Bisnis.com, DENPASAR – Sengketa pengelolaan aset seluas 75 hektare milik Pemprov Nusa Tenggara Barat di Pulau Gili Trawangan, Kabupaten Lombok Utara masih belum tuntas walaupun sudah dilakukan sejumlah langkah penyelesaian seperti penandatangan perjanjian baru antara masyarakat dan Pemprov NTB.
Sejumlah masyarakat masih melakukan demonstrasi ke Pemprov NTB meminta pengelolaan penuh lahan yang sudah mereka tempati selama bertahun-tahun tersebut tanpa harus menyewa kepada Pemprov NTB. Mereka juga meminta agar pemerintah mencabut Hak Pengelolaan Lahan (HPL) yang dikeluarkan sebelumnya.
Gubernur NTB, Zulkieflimansyah menjelaskan penerbitan maupun pencabutan HPL menjadi kewenangan Kementerian Agraria dan Tata Ruang dan BPN. Pemprov yang dituntut masyarakat tidak bisa melakukan pencabutan HPL karena bukan kewenangannya.
"HPL sepenuhnya kewenangannya ada di Kementerian Agraria dan Tata Ruang RI, selanjutnya kami akan dilakukan kajian hukum bersama DPRD Provinsi NTB sesuai ketentuan peraturan perundang-undangan, dan akan dikoordinasikan kembali bersama Kementerian ATR/BPN di Jakarta" jelas Zul dari siaran pers, Jumat (17/3/2023).
Pemprov juga akan melibatkan Komisi Pemberantasan Korupsi (KPK), Kementerian Investasi dan BKPM, Kejaksaan untuk menyelesaikan polemik yang sudah berlarut-larut ini. Kepala UPT Gili Trawangan, Mawardi menjelaskan Pemprov NTB terbuka untuk menyelesaikan masalah pengelolaan lahan tersebut.

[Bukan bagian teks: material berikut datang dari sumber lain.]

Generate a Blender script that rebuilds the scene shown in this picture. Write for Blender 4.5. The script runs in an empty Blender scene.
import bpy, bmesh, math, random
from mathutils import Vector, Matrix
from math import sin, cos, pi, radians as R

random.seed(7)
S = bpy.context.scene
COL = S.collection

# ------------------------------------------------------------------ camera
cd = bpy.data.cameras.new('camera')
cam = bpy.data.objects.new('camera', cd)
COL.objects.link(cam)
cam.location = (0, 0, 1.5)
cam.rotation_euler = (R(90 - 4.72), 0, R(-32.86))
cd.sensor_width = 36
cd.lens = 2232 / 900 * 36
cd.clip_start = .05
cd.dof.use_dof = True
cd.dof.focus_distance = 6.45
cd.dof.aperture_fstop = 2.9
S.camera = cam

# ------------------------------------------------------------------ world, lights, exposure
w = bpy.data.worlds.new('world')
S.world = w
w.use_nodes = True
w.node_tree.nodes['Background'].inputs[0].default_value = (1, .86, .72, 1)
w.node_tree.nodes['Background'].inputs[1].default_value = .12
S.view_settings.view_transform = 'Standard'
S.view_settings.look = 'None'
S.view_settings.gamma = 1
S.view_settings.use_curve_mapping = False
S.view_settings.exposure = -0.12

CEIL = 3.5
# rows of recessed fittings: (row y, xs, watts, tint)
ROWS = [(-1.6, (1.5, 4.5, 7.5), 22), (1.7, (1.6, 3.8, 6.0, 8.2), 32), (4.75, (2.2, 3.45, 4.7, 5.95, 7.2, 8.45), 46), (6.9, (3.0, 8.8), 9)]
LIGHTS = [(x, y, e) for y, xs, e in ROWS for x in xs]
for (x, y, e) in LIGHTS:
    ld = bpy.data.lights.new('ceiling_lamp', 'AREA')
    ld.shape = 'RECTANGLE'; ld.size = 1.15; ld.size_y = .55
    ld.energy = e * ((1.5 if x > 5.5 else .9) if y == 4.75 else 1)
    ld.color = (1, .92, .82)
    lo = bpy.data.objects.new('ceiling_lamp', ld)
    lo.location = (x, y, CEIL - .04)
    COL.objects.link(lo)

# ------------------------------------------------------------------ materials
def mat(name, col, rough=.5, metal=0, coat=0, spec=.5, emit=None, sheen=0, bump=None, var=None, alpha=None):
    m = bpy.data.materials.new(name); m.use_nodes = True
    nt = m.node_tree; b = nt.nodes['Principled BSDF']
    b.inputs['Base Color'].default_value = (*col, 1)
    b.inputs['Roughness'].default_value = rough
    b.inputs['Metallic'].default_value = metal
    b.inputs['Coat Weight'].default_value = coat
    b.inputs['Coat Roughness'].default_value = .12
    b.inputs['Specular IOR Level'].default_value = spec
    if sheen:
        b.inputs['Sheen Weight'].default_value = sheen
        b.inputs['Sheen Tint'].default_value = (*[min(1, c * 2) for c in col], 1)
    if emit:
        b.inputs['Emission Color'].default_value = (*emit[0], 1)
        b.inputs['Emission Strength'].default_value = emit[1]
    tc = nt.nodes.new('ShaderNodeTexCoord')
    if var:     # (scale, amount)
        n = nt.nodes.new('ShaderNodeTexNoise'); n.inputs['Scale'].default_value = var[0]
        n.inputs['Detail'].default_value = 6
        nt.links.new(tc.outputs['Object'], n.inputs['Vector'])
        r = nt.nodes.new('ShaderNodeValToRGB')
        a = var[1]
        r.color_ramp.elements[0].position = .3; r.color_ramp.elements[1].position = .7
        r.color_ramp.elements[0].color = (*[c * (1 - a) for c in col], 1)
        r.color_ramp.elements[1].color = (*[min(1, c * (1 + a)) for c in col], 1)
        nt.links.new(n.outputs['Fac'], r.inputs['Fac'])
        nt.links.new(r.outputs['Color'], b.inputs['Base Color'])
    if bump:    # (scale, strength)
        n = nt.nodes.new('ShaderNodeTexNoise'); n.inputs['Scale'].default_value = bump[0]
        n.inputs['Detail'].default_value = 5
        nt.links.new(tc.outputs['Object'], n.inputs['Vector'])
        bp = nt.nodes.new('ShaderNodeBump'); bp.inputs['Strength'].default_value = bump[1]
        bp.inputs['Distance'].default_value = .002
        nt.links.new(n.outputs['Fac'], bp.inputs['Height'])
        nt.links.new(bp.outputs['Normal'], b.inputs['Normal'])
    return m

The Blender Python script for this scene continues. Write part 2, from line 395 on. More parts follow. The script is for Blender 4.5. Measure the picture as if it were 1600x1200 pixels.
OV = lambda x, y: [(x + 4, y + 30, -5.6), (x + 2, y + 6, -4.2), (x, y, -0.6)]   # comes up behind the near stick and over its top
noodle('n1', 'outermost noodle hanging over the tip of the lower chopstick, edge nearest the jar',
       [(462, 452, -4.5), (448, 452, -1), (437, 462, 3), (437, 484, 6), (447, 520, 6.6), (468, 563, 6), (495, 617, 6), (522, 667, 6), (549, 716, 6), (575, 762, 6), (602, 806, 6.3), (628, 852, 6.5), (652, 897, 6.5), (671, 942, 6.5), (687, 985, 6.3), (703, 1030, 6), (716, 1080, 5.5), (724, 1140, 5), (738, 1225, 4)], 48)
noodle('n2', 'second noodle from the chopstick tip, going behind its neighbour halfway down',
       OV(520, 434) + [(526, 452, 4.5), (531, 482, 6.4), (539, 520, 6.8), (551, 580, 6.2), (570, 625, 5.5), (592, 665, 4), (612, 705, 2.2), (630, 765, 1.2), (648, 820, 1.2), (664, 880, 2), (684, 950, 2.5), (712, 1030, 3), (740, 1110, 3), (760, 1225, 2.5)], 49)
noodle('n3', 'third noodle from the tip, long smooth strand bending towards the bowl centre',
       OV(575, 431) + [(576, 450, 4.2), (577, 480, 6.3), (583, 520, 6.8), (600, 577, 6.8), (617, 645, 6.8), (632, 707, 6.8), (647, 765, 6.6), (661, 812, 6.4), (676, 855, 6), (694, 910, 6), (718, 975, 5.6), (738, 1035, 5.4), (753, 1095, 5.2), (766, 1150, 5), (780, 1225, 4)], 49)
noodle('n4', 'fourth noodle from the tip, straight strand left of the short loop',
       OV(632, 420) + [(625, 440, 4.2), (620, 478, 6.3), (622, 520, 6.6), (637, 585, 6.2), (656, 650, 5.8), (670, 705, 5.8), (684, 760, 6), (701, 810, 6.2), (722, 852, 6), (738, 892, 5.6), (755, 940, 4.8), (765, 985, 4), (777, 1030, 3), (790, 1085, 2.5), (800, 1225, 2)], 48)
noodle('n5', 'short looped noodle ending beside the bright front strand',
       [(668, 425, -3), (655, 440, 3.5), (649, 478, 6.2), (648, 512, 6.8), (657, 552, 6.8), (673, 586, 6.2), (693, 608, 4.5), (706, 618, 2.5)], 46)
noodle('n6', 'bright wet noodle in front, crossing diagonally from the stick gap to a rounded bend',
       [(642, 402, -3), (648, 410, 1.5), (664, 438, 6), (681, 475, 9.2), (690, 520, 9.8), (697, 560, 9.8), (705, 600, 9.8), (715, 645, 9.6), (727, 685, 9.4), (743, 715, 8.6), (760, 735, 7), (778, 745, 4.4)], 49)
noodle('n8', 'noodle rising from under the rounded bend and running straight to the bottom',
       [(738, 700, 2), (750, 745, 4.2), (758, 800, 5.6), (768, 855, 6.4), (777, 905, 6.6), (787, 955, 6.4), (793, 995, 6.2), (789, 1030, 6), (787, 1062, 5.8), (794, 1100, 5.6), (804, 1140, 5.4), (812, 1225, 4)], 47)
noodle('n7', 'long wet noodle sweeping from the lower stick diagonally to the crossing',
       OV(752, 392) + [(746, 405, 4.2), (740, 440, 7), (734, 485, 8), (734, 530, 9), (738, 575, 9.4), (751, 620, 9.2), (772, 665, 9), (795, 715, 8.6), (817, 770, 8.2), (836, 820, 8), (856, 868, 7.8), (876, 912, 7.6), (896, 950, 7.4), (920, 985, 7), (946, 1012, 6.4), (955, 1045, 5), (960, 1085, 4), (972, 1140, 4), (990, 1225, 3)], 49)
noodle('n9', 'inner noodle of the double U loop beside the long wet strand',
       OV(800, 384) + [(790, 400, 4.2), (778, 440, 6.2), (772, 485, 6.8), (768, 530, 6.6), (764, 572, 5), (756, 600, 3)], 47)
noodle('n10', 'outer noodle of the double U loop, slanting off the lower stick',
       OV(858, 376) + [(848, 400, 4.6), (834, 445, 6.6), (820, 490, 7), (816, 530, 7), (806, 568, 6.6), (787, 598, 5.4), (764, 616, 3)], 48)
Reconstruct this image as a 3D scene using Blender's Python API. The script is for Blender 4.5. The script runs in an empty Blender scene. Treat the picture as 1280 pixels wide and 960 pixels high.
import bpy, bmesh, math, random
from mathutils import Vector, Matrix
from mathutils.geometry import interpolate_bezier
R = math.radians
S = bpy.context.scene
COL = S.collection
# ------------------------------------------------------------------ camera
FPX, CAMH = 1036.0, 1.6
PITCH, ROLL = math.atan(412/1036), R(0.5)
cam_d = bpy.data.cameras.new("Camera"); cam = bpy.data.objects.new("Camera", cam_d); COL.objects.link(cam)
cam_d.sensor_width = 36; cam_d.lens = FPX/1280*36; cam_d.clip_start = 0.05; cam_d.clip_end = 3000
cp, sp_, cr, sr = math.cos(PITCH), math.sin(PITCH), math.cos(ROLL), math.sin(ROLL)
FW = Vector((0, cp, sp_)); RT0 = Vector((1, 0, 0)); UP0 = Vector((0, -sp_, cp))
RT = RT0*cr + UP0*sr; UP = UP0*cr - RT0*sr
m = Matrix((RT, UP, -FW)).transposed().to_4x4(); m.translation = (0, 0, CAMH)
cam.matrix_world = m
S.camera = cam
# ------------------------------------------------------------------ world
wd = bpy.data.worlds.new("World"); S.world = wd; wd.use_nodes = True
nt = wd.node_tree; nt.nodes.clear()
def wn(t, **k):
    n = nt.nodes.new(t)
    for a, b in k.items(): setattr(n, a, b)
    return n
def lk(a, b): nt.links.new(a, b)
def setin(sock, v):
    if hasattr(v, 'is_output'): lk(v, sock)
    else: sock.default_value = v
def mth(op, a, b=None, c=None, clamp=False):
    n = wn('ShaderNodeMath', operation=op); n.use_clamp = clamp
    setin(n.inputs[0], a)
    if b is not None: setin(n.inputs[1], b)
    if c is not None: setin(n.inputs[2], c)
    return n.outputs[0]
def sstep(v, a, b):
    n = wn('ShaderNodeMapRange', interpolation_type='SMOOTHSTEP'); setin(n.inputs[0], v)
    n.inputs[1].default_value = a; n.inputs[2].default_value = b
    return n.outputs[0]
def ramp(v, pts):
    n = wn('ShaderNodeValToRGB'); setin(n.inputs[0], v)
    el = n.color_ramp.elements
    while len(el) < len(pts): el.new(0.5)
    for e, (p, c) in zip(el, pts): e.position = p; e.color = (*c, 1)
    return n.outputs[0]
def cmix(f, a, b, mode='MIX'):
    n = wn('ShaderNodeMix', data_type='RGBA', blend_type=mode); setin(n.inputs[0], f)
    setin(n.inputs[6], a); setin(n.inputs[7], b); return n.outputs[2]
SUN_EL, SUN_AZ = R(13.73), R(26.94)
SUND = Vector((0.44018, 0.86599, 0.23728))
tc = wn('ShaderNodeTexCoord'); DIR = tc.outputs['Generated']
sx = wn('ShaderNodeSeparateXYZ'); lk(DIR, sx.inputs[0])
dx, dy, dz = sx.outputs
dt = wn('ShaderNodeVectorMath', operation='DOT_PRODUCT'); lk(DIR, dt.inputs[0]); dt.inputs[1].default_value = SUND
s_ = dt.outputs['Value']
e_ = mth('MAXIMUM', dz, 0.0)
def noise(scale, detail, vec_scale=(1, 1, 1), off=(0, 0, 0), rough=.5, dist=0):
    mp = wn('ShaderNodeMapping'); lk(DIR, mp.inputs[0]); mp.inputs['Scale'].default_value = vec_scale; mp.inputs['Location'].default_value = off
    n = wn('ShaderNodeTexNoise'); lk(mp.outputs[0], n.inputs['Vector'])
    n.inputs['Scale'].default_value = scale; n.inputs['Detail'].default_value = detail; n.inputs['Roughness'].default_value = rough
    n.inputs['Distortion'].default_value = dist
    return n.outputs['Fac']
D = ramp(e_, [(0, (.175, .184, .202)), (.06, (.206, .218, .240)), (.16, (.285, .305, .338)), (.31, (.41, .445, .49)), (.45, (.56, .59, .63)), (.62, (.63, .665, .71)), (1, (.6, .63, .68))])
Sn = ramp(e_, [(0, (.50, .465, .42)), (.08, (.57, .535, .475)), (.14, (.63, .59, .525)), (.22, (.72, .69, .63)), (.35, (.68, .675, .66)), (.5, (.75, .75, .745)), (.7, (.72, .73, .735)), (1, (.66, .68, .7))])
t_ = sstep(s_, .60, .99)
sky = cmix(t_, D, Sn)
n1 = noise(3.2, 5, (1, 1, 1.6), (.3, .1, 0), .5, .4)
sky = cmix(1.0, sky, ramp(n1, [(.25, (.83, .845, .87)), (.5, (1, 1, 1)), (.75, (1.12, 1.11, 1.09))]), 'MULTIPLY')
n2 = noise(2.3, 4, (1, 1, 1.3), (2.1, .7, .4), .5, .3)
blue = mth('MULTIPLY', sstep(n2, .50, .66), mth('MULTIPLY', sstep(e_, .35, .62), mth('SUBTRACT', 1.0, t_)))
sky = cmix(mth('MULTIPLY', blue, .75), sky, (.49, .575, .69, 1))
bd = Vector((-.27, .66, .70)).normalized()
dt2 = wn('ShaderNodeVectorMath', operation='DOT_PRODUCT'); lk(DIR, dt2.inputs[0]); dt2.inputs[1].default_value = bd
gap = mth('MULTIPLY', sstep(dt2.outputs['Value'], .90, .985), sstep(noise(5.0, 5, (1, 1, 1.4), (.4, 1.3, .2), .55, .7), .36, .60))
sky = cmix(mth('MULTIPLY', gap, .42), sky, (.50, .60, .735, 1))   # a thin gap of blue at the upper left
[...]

"Permasalahan aset yang ada di Gili Trawangan, pemprov NTB sangat terbuka, dan sejak awal didampingi KPK, Kementerian ATR/BPN, Kementerian Investasi/BKPM, Kejati, Kepolisian dan Tim Satgas Nasional percepatan Investasi mengawal pemulihan aset yang ada di Gili Trawangan, pun hasilnya akan kami sampaikan kembali kepada masyarakat Gili," jelasnya.
Baca Juga
Seperti yang diberitakan sebelumnya, masalah pengelolaan 75 hektare lahan di Gili Trawangan sudah lama terjadi, berawal dari wanprestasi yang dilakukan oleh PT Gili Trawangan Indah (GTI) yang memegang hak pengelolaan lahan sejak 1996 tetapi tidak kunjung merealisasikan investasinya. Pemprov NTB kemudian memutus kontrak PT GTI pada 2021 dan menerbitkan model kerja sama baru bersama masyarakat yang sudah mendiami lahan tersebut.
Tetapi tidak semua masyarakat menerima model kerja sama yang ditawarkan Pemprov, mereka keberatan jika harus membayar sewa lahan setiap tahun.